We do not agree with counsel in this contention. The two acts of the Legislature are related to each other, and a statute is not to be construed as though it stood alone on any particular subject. It is well settled that repeals by implication are not favored; and, in construing any statute, the court should place it beside other statutes relevant to the subject and give it a meaning and effect derived from the combined whole. Where the harmony of the law requires, one statute may be construed as lengthening out another. So the act of 1931 was passed with reference to the general law upon the subject of winding up insolvent banks and fixing the liabilities and preferences of creditors to each other. Both acts, being related to each other, should be construed together as a part of an entire law of which both are a part. State v. Sewell, 45 Ark. 387; Benton v.
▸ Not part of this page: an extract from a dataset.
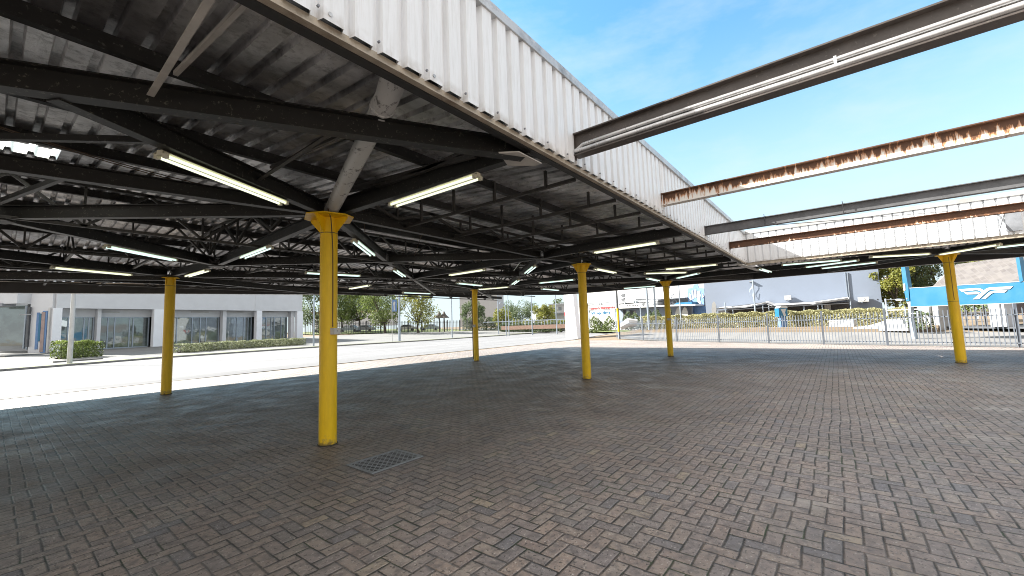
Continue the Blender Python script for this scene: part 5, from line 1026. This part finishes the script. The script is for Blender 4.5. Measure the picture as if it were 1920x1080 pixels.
# ------------------------------------------------------------------ blue sign building
sa, sb = at_dist(1708, 33), at_dist(1935, 31); wz = Wall(sa, sb)
sgn = thing('blue_sign', 'long bright blue sign band with a white winged emblem, on blue and grey pylons', 'sign', tuple(sa))
part(sgn, 'panel', 'blue', lambda b: wz.poly(b, [(1708, 575), (1704.5, 540.5), (1960, 525.5), (1966, 565.5)], -0.35, 0.0))
part(sgn, 'panel_edge', 'white', lambda b: (wz.poly(b, [(1704.5, 540.5), (1704.4, 539.8), (1960, 524.8), (1960, 525.5)], -0.36, 0.02), wz.poly(b, [(1708, 575.6), (1708, 575), (1966, 565.5), (1966, 566.2)], -0.36, 0.02)))
Z = lambda q: [(1640 + x/6.836, 480 + y/6.836) for x, y in q]
em = MB()
for q in ([(1083, 427), (1310, 411), (1350, 414), (1385, 428), (1398, 440), (1372, 463), (1355, 447), (1325, 438), (1290, 438), (1118, 457)],
          [(1148, 466), (1300, 457), (1335, 460), (1356, 470), (1330, 488), (1187, 492)],
          [(1262, 555), (1300, 552), (1345, 550), (1452, 452), (1480, 437), (1515, 432), (1735, 425), (1777, 388), (1520, 400), (1470, 405), (1432, 418)],
          [(1372, 552), (1425, 549), (1495, 487), (1525, 472), (1672, 467), (1706, 437), (1540, 445), (1500, 452), (1470, 465)]):
    wz.poly(em, Z(q), 0.002, 0.03)
em.build('winged_emblem', 'white', sgn)
part(sgn, 'pylon', 'blue', lambda b: wz.poly(b, [(1700, 565), (1694, 535), (1690, 498), (1697, 496), (1700.5, 520), (1704, 540), (1706, 564)], -0.3, 0.04)); part(sgn, 'pylon', 'blue', lambda b: wz.poly(b, [(1912.5, 529), (1905, 482), (1911.5, 480), (1919, 527)], -0.3, 0.04))
part(sgn, 'pylon_marks', 'white', lambda b: (wz.poly(b, Z([(372, 370), (385, 348), (398, 365), (402, 440), (385, 448), (375, 430)]), 0.041, 0.06), wz.poly(b, Z([(413, 540), (422, 536), (428, 548), (418, 556)]), 0.041, 0.06)))
part(sgn, 'steel_leg', 'galv', lambda b: wz.poly(b, [(1708, 638), (1702, 570), (1699, 566), (1707, 566), (1708, 600), (1716, 638)], -0.3, 0.0)); part(sgn, 'cross_arm', 'midgrey', lambda b: (wz.pbox(b, 1703, 588.5, 1722, 587, -0.1, 0), wz.pbox(b, 1719, 605, 1722, 583, -0.1, 0)))
wq = Wall(at_dist(1690, 42), at_dist(1945, 37))
rs = thing('restaurant_building', 'single storey building with shingled hip roof and white columns behind the blue sign', 'building', tuple(wq.A))
so, zo = wq.px(1700, 506); s1_, z1_ = wq.px(1880, 502); s2_, z2_ = wq.px(1912, 530); s3_, z3_ = wq.px(1742, 538)
def shr(b):
    e_l, e_r = wq.px(1742, 545)[0], wq.px(1925, 535)[0]; ze = wq.px(1800, 545)[1]; zr = wq.px(1800, 500)[1]*1.0 + 0.5; rl_, rr_ = wq.px(1697, 500)[0], wq.px(1880, 500)[0]
    a, c = wq.P(e_l, ze, 0.3), wq.P(e_r, ze, 0.3); r0, r1 = wq.P(wq.px(1706, 506)[0]+0.3, zr, -3.2), wq.P(rr_+0.4, zr, -3.2); back0, back1 = wq.P(rl_, ze, -7), wq.P(e_r, ze, -7)
    b.add([a, c, r1, r0, back0, back1], [(0,1,2,3), (1,5,2), (3,2,5,4)])
o = part(rs, 'roof', 'shingle', shr); 
part(rs, 'gable_side', 'midgrey', lambda b: b.add([wq.P(wq.px(1742, 545)[0], wq.px(1800, 545)[1]-0.02, 0.28), wq.P(wq.px(1706, 506)[0]+0.3, wq.px(1800, 500)[1]+0.48, -3.2), wq.P(wq.px(1718, 540)[0], wq.px(1800, 545)[1]-0.02, -3.2)], [(0,1,2), (2,1,0)]))
part(rs, 'barge_board', 'white', lambda b: b.bar(wq.P(wq.px(1727, 545)[0], wq.px(1800, 545)[1], -0.5), wq.P(wq.px(1702, 506)[0]+0.3, wq.px(1800, 500)[1]+0.45, -3.2), 0.08, 0.12))
part(rs, 'column', 'white', lambda b: (wq.poly(b, [(1745, 613), (1741, 570), (1753, 570), (1758, 613)], 0.1, 0.5), wq.poly(b, [(1759, 617), (1754, 570), (1762, 570), (1767, 617)], -0.2, 0.3), wq.poly(b, [(1774, 619), (1763, 570), (1774, 570), (1781, 619)], -0.2, 0.6)))
part(rs, 'column', 'bmid', lambda b: (wq.poly(b, [(1870, 612), (1864, 565), (1884, 564), (1890, 612)], -0.1, 0.4), wq.poly(b, [(1890.3, 612), (1884.3, 564), (1890, 564), (1897, 612)], -0.4, 0.3)))
part(rs, 'rear_wall', 'pink', lambda b: wq.poly(b, [(1778, 592), (1776, 568), (1864, 565), (1866, 590)], -5.0, -4.8)); part(rs, 'floor', 'darkgrey', lambda b: wq.box(b, wq.px(1778, 600)[0], wq.px(1930, 600)[0], 0.4, wq.px(1800, 612)[1], -4.5, 0.2))
for x in (1783, 1808, 1826, 1843): part(rs, 'mullion', 'darkgrey', lambda b: wq.poly(b, [(x+6, 612), (x, 570), (x+1.6, 570), (x+7.6, 612)], 0.0, 0.08))
part(rs, 'handrail', 'darkgrey', lambda b: (wq.pbox(b, 1778, 587.5, 1868, 586, -0.1, -0.04), wq.pbox(b, 1778, 599.5, 1868, 598.5, -0.1, -0.04)))
part(rs, 'notice', 'white', lambda b: (wq.pbox(b, 1862, 594, 1866, 588, 0.0, 0.03), wq.pbox(b, 1832, 597, 1836, 590, 0.0, 0.03)))
hedge('hedge', 'low green planting right of the blue sign leg', [at_dist(1708, 37), at_dist(1744, 36.5)], 0.8, 1.0, 'leaf_b', 330, 0.15, 0.3)
hedge('hedge', 'green bushes seen below the blue sign at the far right', [at_dist(1795, 47), at_dist(1930, 45)], 1.2, 1.3, 'leaf_a', 300, 0.18, 0.8)
rt = [(1684, 54, 6.6, 1.9, 'leaf_c', 'yellow green tree between the blue grey building and the blue sign'), (1722, 62, 9.0, 3.2, 'leaf_c', 'tree behind the left end of the shingled roof'), (1775, 62, 8.7, 3.2, 'leaf_b', 'tree behind the middle of the shingled roof, left of the right hand column'), (1815, 66, 8.3, 1.8, 'leaf_b', 'small tree top just right of the right hand column'), (1912, 58, 8.6, 3.2, 'leaf_c', 'yellow green tree at the right edge behind the blue sign'), (1702, 68, 9.0, 3.2, 'leaf_a', 'grey green tree top farthest behind the left sign pylon')]
for i, (x, D, H_, R_, m, lab) in enumerate(rt): tree_parts('yard_tree', lab, at_dist(x, D), H_-1.3+0.0, R_, 1.6, m, 4200, 0.24, 'trees behind the blue sign', 80+i, 0.85, 26)
t = thing('distant_house', 'cream house corner seen above the yellow green tree', 'building', tuple(at_dist(1665, 70))); wy = Wall(at_dist(1655, 72), at_dist(1685, 70)); part(t, 'wall', 'white', lambda b: wy.pbox(b, 1658, 545, 1682, 523, -3, 0)); part(t, 'roof', 'pink', lambda b: wy.poly(b, [(1657, 523), (1666, 518), (1684, 522), (1684, 524)], -3.3, 0.3))
t = thing('boom_barrier', 'white and grey railing with a light on it between hedge and blue sign', 'railing', tuple(at_dist(1675, 37))); wo_ = Wall(at_dist(1655, 37), at_dist(1760, 35)); part(t, 'rail', 'white', lambda b: (wo_.pbox(b, 1662, 581, 1742, 579.5, -0.05, 0),)); part(t, 'post', 'galv', lambda b: wo_.pbox(b, 1660, 592, 1662.5, 560, -0.05, 0)); part(t, 'post', 'galv', lambda b: wo_.pbox(b, 1696, 592, 1698, 575, -0.05, 0)); part(t, 'lamp_head', 'galv', lambda b: wo_.poly(b, [(1680, 562), (1684, 560), (1694, 561), (1694, 563.5), (1684, 564)], -0.1, 0.1)); part(t, 'arm', 'darkgrey', lambda b: wo_.pbox(b, 1660, 562, 1682, 561, -0.05, 0))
Willis, 76 Ark. 443,88 S.W. 1000; McIntosh v. Little Rock, 159 Ark. 607,252 S.W. 605; and Connelly v. Lawhon, 180 Ark. 964,23 S.W.2d 990.

Applying this principle of law to the case at bar, we think the Legislature of 1931, when it provided in the proviso of the section under consideration that a bank should be authorized to accept school funds as a preferred deposit under certain contingencies, meant to use the words in the sense defined by the Legislature of 1927, and meant that, in order for the bank to accept school money as a preferred deposit, the agreement must be in writing, in compliance with act 107, passed by the Legislature of 1927, as construed by this court in the cases above cited. *873 In this way the two statutes would be read and considered together, and construed as a harmonious whole.

Having reached this conclusion, it does not become necessary for us to consider the other question presented and argued by counsel.

The result of our views is that the decree of the chancery court was correct, and it will be affirmed.